Faltan seis meses para las elecciones legislativas de noviembre en Estados Unidos. Estará en juego el control del Congreso, en poder de los demócratas por un margen estrecho. De acuerdo con las encuestas, el resultado será catastrófico para el partido del presidente Biden . Es probable que pierda el Senado, empatado hoy a cincuenta senadores por bando (el partido demócrata tiene mayoría gracias al voto decisivo de la vicepresidenta Harris ). Es muy posible que también pierda la Cámara de Representantes. De ser así, ya sin la posibilidad de aprobar legislación alguna o conseguir la confirmación de jueces al poder judicial, la presidencia de Joe Biden habrá terminado.

Si así ocurre, el partido demócrata tendrá que entender qué le ocurrió y qué puede hacer para adelante. Seguramente, si las cosas se mantienen, resaltarán tres temas torales que operaron en su contra: la inflación, la crisis en la frontera y la impopularidad de Biden. No es imposible que el partido contemple un candidato distinto al presidente rumbo al 2024 .

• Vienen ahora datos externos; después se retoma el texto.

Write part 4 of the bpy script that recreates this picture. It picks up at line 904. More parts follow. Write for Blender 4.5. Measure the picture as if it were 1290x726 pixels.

Pero la elección de noviembre despejará otra variable que definirá el futuro de Estados Unidos: ¿qué tanto importa Donald Trump en el partido republicano? Y no solo Trump como figura. La pregunta central es hasta dónde ha llegado la retórica trumpista, que no solo incluye la política nativista y aislacionista del llamado “America First” sino —y esto es crucial— el mito del fraude electoral en el 2020. ¿Cuántos republicanos están dispuestos a defender una patraña que derivó en el gravísimo intento de insurrección el 6 de enero?

Las primeras señales no son positivas.

Figuras públicas conservadoras que, en otro tiempo, criticaron con firmeza a Trump, hoy han dado un giro de 180 grados para buscar su respaldo. Un caso representativo es el de J. D. Vance, autor de “Hillbilly: una elegía rural”, uno de los libros emblemáticos de los últimos diez años en Estados Unidos. Durante años, Vance marcó distancias con Trump. Ahora, que busca ser senador por Ohio, repite el mantra trumpista letra por letra, incluida la mentira del fraude del 2020. Vance encabeza los sondeos para hacerse de la candidatura republicana en Ohio. Si lo hace, será gracias a que ha decidido construirse a imagen y semejanza de Trump.

Hay otros ejemplos más radicales.

En Georgia, la batalla para definir al aspirante republicano a la gubernatura ha enfrentado al gobernador actual Brian Kemp y al exsenador David Perdue, que tiene el apoyo irrestricto de Trump. A cambio, Perdue se ha convertido, como Vance, en una máquina repetidora del mito fundacional del trumpismo. “En primer lugar, permítanme ser muy claro esta noche: las elecciones de 2020 fueron manipuladas y robadas”, dijo Perdue en un debate hace unos días. Al comenzar su participación en el debate con estas palabras, Perdue quiso establecer, como prioridad, sus cartas credenciales como miembro del culto de Trump. Hasta antes de la elección del 2020, eso suponía respaldar políticas públicas nativistas, antiinmigrantes y, en varios sentidos, racistas. Todo esto era ya suficientemente grave. Pero después de la elección, el trumpismo comienza y termina con un hecho inédito en la historia moderna de Estados Unidos : la construcción de una ficción que pretende poner en tela de juicio los cimientos de confianza de la democracia estadounidense; en la práctica, desmantelando su andamiaje.

Difícil pensar en algo más grave.

La votación en noviembre pondrá a prueba el alcance del trumpismo y su mito fundacional. Si suficientes votantes respaldan a los candidatos que, como Vance y Kemp , han decidido hacer suya la perversa falacia del fraude electoral —con la consecuente ilegitimidad de Joe Biden, claro está— la democracia en Estados Unidos confirmará su declive.

Sus enemigos, comenzando por el demente del Kremlin, festejarán.